(Scenes as source code)
■ ■ ■ ■ ■

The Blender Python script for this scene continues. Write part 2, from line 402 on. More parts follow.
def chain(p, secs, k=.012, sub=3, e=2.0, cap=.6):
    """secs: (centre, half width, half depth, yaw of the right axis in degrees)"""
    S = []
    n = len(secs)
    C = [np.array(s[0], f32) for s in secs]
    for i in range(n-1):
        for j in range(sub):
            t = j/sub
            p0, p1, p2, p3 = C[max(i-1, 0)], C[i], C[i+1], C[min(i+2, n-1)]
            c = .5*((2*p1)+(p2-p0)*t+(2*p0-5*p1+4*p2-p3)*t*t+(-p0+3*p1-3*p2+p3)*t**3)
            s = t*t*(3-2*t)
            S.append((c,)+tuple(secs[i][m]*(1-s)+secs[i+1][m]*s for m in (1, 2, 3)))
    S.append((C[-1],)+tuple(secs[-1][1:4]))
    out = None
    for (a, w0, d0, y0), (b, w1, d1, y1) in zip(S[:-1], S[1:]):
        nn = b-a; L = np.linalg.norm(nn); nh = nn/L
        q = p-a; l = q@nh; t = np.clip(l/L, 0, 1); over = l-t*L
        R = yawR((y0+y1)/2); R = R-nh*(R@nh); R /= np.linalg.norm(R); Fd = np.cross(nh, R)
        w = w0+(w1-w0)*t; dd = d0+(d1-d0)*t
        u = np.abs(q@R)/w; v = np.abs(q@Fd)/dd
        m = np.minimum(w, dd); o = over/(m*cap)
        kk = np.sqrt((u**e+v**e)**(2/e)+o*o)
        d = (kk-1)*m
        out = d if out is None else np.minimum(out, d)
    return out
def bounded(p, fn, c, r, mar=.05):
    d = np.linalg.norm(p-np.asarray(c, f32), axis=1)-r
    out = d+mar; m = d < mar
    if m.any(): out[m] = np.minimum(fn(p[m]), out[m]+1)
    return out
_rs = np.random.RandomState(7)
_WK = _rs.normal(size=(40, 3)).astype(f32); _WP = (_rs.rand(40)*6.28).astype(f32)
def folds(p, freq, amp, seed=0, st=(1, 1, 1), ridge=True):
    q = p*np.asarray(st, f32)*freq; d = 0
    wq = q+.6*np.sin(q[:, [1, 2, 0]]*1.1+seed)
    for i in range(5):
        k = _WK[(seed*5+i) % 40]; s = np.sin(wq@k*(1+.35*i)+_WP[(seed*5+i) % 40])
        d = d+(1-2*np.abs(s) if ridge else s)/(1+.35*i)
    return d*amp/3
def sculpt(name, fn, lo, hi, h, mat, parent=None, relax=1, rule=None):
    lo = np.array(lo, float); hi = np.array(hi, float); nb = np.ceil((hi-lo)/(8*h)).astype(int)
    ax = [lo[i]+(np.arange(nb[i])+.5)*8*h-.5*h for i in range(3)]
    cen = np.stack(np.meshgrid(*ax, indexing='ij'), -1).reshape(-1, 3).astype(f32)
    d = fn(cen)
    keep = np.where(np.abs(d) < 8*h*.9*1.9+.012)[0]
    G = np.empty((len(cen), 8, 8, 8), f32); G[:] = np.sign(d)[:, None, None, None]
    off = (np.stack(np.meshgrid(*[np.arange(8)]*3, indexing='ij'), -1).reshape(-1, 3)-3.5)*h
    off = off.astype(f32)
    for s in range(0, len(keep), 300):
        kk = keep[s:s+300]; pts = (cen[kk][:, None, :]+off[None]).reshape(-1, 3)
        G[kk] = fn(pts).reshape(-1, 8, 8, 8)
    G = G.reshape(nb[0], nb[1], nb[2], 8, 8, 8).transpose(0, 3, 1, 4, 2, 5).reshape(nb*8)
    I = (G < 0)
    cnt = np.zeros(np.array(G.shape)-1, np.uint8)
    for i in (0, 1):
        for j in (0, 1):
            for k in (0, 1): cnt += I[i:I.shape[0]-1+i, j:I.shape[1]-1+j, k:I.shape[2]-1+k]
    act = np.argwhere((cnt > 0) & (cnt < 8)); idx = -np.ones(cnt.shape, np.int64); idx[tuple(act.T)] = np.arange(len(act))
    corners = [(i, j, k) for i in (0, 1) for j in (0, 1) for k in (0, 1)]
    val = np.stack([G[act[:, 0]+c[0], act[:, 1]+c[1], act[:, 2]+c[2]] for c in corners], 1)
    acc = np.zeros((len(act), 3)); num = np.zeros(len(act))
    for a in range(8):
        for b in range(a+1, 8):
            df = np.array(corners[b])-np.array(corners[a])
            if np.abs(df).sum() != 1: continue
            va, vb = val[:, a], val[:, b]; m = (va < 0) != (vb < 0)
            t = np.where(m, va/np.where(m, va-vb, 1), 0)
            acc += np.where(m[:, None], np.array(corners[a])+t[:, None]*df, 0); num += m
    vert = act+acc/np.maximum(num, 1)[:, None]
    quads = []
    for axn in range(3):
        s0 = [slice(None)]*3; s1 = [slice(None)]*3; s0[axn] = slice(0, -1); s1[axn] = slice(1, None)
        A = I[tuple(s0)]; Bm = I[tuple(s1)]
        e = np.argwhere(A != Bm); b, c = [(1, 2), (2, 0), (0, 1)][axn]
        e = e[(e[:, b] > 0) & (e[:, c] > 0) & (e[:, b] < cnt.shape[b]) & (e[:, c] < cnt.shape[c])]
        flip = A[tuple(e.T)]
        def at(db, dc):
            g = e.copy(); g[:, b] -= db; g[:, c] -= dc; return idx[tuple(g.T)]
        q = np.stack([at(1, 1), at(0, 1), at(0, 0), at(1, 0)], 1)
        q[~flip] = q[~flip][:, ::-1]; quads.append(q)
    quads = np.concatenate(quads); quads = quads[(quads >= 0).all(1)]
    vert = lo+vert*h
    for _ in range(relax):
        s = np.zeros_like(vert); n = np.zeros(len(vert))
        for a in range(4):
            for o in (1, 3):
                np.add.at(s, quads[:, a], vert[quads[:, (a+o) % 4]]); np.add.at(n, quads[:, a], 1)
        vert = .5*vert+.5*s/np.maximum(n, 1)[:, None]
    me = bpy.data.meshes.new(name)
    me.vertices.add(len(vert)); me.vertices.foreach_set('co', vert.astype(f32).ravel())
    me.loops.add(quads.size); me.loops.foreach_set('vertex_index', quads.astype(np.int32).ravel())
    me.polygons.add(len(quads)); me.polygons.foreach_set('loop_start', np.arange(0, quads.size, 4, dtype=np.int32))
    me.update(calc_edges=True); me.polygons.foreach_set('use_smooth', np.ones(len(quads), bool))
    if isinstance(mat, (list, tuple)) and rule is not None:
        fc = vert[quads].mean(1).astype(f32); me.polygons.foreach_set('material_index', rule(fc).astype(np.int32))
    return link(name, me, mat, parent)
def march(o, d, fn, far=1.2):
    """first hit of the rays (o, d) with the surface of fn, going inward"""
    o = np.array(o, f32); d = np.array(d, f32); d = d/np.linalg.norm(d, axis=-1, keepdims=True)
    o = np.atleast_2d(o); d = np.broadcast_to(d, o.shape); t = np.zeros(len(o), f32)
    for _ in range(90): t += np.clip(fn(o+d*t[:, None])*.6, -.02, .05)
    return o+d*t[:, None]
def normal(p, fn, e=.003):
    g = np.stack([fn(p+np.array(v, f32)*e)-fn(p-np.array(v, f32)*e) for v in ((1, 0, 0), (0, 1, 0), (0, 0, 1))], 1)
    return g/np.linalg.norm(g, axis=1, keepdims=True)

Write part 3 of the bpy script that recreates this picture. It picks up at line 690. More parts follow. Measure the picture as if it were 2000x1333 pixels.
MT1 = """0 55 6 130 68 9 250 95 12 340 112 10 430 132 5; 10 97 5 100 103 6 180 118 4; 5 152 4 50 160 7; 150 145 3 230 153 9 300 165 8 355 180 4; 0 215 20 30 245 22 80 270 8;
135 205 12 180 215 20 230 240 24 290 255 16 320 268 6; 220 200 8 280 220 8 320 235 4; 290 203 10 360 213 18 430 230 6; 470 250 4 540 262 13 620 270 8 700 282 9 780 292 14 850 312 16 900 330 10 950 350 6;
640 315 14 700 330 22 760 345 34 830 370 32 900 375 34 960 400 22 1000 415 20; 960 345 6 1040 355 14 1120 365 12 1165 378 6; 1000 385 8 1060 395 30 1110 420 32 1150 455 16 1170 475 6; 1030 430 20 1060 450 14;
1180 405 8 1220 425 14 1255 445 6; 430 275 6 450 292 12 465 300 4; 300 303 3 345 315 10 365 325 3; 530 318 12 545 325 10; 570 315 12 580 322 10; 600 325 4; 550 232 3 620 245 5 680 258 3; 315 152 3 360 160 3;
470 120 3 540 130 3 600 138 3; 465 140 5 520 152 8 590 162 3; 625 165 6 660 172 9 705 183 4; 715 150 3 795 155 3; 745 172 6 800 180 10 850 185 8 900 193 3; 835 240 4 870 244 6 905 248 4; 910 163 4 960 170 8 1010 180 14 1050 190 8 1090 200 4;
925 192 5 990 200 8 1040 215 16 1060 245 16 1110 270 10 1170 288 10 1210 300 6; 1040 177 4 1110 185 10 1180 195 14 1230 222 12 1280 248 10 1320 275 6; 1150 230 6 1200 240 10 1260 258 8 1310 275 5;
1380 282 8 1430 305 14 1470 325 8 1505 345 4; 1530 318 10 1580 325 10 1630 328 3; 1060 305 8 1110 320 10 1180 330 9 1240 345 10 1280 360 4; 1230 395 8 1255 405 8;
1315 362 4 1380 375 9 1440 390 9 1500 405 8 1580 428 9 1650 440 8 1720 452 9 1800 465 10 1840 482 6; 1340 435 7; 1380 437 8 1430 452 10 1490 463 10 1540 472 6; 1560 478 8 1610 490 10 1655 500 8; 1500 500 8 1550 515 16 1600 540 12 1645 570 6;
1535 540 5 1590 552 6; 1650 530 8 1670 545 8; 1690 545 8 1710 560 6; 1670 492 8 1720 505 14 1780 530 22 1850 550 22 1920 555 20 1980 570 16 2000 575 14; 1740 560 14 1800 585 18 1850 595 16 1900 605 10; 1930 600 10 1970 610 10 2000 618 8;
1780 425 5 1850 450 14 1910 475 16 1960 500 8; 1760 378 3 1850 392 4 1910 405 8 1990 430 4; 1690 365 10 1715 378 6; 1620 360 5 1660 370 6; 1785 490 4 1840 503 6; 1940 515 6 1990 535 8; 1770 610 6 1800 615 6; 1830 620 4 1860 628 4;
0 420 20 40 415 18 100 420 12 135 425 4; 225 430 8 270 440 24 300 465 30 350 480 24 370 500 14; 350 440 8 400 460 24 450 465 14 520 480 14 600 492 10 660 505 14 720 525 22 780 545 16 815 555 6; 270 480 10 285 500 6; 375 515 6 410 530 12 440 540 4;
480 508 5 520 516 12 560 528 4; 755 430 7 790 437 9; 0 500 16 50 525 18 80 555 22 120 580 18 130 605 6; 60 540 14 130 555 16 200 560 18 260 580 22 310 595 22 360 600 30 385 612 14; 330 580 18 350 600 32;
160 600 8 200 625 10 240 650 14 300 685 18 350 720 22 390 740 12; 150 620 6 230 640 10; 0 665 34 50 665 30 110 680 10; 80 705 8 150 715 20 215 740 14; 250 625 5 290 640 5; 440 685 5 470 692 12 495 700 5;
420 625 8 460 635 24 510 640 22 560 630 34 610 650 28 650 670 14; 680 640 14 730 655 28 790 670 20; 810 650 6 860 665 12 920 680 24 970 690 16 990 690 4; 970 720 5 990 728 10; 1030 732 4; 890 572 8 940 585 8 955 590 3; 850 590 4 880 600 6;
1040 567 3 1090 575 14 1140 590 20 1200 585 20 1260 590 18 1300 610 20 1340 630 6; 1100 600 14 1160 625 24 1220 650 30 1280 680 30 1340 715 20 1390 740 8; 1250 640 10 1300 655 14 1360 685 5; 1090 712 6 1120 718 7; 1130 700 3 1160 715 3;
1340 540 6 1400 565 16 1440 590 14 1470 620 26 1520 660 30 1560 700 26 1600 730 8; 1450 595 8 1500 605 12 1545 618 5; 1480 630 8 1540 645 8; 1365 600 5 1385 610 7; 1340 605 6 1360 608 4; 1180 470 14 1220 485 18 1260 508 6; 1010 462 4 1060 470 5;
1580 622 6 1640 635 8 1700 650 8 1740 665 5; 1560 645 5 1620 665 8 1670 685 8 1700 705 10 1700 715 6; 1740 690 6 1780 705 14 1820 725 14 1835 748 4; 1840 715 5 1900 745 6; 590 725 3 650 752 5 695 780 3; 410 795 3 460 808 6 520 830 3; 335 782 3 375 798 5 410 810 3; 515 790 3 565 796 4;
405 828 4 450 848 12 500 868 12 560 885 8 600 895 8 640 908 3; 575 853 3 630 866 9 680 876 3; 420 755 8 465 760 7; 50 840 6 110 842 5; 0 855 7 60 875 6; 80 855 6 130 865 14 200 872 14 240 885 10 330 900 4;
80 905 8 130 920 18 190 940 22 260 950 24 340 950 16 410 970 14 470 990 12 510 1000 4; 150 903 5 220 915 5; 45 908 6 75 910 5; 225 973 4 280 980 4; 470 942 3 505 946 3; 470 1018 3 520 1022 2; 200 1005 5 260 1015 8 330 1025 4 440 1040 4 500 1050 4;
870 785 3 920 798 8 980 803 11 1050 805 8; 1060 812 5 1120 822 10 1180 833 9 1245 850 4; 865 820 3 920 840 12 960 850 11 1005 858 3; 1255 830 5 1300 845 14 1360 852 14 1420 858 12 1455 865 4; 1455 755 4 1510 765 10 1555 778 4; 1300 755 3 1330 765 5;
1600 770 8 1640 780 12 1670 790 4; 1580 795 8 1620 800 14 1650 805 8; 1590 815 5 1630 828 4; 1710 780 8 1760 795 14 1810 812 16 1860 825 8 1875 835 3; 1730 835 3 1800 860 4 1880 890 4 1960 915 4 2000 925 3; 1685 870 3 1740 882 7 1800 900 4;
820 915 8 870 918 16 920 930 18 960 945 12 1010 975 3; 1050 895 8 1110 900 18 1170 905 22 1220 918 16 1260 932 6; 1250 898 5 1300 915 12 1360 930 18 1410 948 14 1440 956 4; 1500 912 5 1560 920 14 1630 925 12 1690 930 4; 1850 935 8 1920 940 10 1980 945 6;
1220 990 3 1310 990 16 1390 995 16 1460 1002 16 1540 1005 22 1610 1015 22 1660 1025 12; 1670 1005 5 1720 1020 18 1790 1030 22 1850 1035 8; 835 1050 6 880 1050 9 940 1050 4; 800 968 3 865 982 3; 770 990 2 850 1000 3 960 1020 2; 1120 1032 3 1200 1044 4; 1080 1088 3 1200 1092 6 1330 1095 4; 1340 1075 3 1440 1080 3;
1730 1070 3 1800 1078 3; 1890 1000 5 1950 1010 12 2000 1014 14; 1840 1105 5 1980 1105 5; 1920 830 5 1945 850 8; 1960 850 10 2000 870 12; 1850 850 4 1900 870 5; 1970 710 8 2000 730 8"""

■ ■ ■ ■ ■

→ WHAT THIS TASK INVOLVES: For the listing above, identify each line bearing "More".

→ SOLUTION TO THE PROBLEM:
The Blender Python script for this scene continues. Write part 2, from line 402 on. More parts follow.
Write part 3 of the bpy script that recreates this picture. It picks up at line 690. More parts follow. Measure the picture as if it were 2000x1333 pixels.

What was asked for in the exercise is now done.